The Sahara had idiot rules for their dealers – not unlike other casinos that want you to sacrifice your soul and your pocket book to work there if you’re a playing dealer – and they allowed their dealers to sign up to play pan – the EO/Play thing.  If you played $5 Kondition, you wouldn’t get picked up to deal so the other dealers were married to the dealer’s box in rotation.  But along with that, if you declared you were playing the hand, the last person with a hand would always declare they were playing, unless it was a person who didn’t split and then they definitely had a hand.  But if they split, you had to split tops with them.  You could be buried in the game and pick up a hand with a lot of pay value, then be forced to split and go to the next hand because of the ‘playing dealer’ rule.  It’s like houses that won’t let you check-raise when you play on the clock because you’re a dealer.  Gee, get the handcuffs, put the leg irons on me, oh…don’t forget the blindfold because I’m just here to throw off my money and you, Sir, you can use every tool the game offers, but I can’t!

Oh well!

The Employee’s Dining Room.  That’s one of the scariest places I’ve ever seen food served.  First you have to go down into a long, dark hallway, with some strange darker hallways opening off of them with sounds like gurgling water, then up a few steps, then down again, and finally you enter this section under the hotel that should be restricted to hazmat suits only. Dark, dingy carpet, a rail with food trays behind it and some type of gruesome looking server slinging the food into the troughs, dirty dishes in bins, tables and chairs that looked like something was going to crawl up the leg of the chair you were sitting on, and literally, cockroaches on the floor now and then as they scored a morsel and disappeared under the counter or the next table.  Way awful.

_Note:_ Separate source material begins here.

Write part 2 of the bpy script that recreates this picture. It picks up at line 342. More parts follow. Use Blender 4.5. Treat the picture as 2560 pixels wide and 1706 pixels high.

The tips sucked, the job was hard with limited breaks, and I hired on to deal the Gold Coast Open night shift while I worked days at the Sahara.  I figured I could survive two weeks of the Gold Coast Open.  I almost didn’t…it was rough.  To this day I would never go back and try to work two dealing jobs at the same time, I just don’t have it in me.

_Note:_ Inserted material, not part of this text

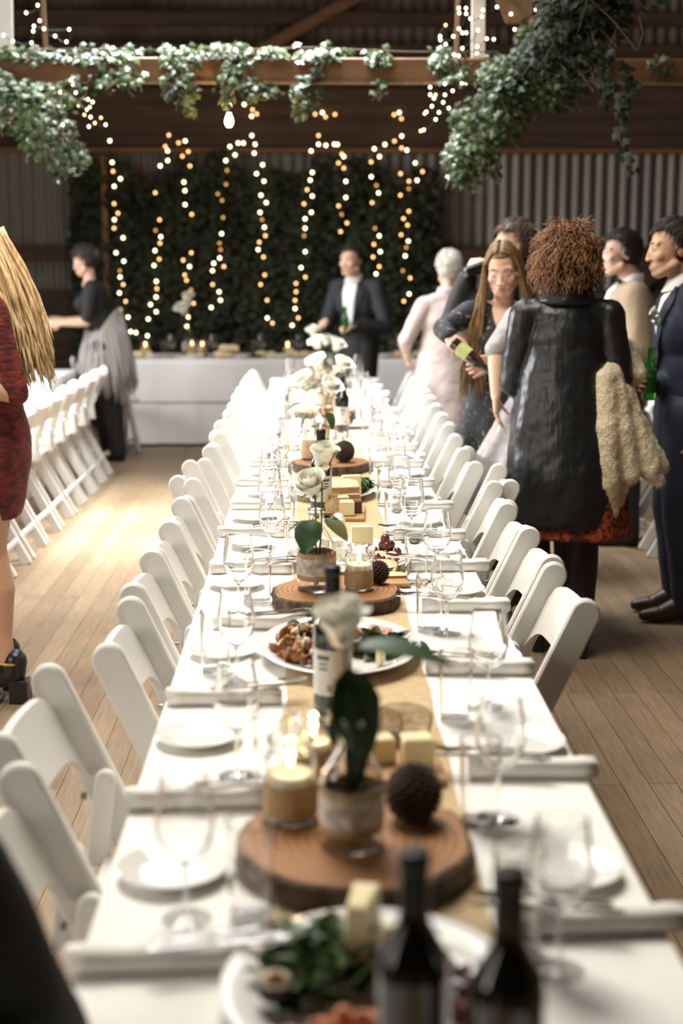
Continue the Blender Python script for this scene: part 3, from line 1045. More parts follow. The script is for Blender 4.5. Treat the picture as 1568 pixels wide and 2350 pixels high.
OF, GS = 'open-floor', "guests'"
put(wine, 'stemmed wine glass', [-.172, -.131, -.160, -.185, -.118, -.14, -.15], seq([1.80, 2.343, 2.884, 3.484, 4.114, 4.62, 5.103], 10.5, .55), TT, 0, OF, 'wine glasses, open-floor side', 'wine')
put(wine, 'stemmed wine glass', [.305, .295, .345, .319, .344, .313], seq([1.646, 2.14, 2.70, 3.282, 3.843, 4.402], 10.5, .55), TT, 0, GS, 'wine glasses, guests\' side', 'wine')
put(tumb, 'tall clear tumbler', [-.085, -.068, -.21, -.139, -.10, -.09], seq([1.80, 2.26, 2.965, 3.598, 4.08, 4.66], 10.4, .55), TT, 0, OF, 'tumblers, open-floor side', 'tumb')
put(tumb, 'tall clear tumbler', [.262, .262, .274, .279, .285, .265], seq([1.70, 2.122, 2.63, 3.303, 3.817, 4.526], 10.4, .55), TT, 0, GS, 'tumblers, guests\' side', 'tumb')
put(plate, 'small white side plate', [-.204, -.212, -.200, -.205, -.20, -.20], seq([1.934, 2.52, 3.103, 3.788, 4.337, 4.80], 10.6, .53), TT + .0005, 0, OF, 'side plates, open-floor side', 'plate')
put(plate, 'small white side plate', [.365, .38, .382, .38, .38], seq([1.923, 2.471, 3.036, 3.697, 4.189], 10.6, .54), TT + .0005, 0, GS, 'side plates, guests\' side', 'plate')
NL = seq([1.66, 2.20, 2.745, 3.34, 3.955, 4.50, 5.02], 10.6, .53)
NR = seq([1.75, 2.325, 2.945, 3.50, 3.98, 4.44], 10.6, .54)
put(napk, 'rolled white cloth napkin', [-.195, -.190, -.178, -.13, -.175, -.19], NL, TT, 0, OF, 'rolled napkins, open-floor side', 'napkin')
put(napk, 'rolled white cloth napkin', [.380, .372, .358, .383, .388, .372], NR, TT, 0, GS, 'rolled napkins, guests\' side', 'napkin')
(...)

Then I got lucky that several positions opened up at The Mirage and I was back in – back where I could deal poker and knew WTF I was doing and the food was good with a clean kitchen.

I did go back from time to time to the Sahara and played Pan.  I went back a few times and played a tournament, but mostly I’ve stayed away. The Pan games have died out everywhere in town, possibly there’s an occasional Pan tournament somewhere but none that I know of. As to what will happen when it closes, I have my doubts that it will ever resurface again in Las Vegas, but I’m only guessing.

4 thoughts on “The Sahara is going down”

  1. Hey Gracie, How the hell are you?

    The Cookie daze were so much fun. Paula and I used to tell people (players and dealers) where we going to dance on a given night, we’d get there 1st and pull a few tables together, order our drinks (Paula could out drink any other human I’ve ever met and keep on motoring), and we’d go hit the dance floor. We had so much fun that people would just come over and join us on the dance floor and then join our table group. We started with two but always ended with 15-20 that we’d never met before. *sigh* such fun, such fun!

  2. Do you have this all written down somewhere? I can’t believe you are remembering it off the top of your head. I’m trying to remember what I had for dinner last night! This is great, fun stuff.

  3. Hi Jan, No, wish I did have it written down because there’s a ton of it that I don’t remember. Like did we wander through the Sahara on my first visit to Vegas? I remember what a woman said to me when I was running my buy-in up to $1K plus at the Nugget though, and the hand that started the ‘can’t win run’ where I lost it all.

    I remember what a lot of the comments were the Jewish Ma’ams made when I dealt Pan and when I played it…that’s how I can freely state they were unkind.

    Sometimes remembering one thing triggers another, obviously. I hope that in going back in the early days, juggling through thoughts, that I will remember more and more of it.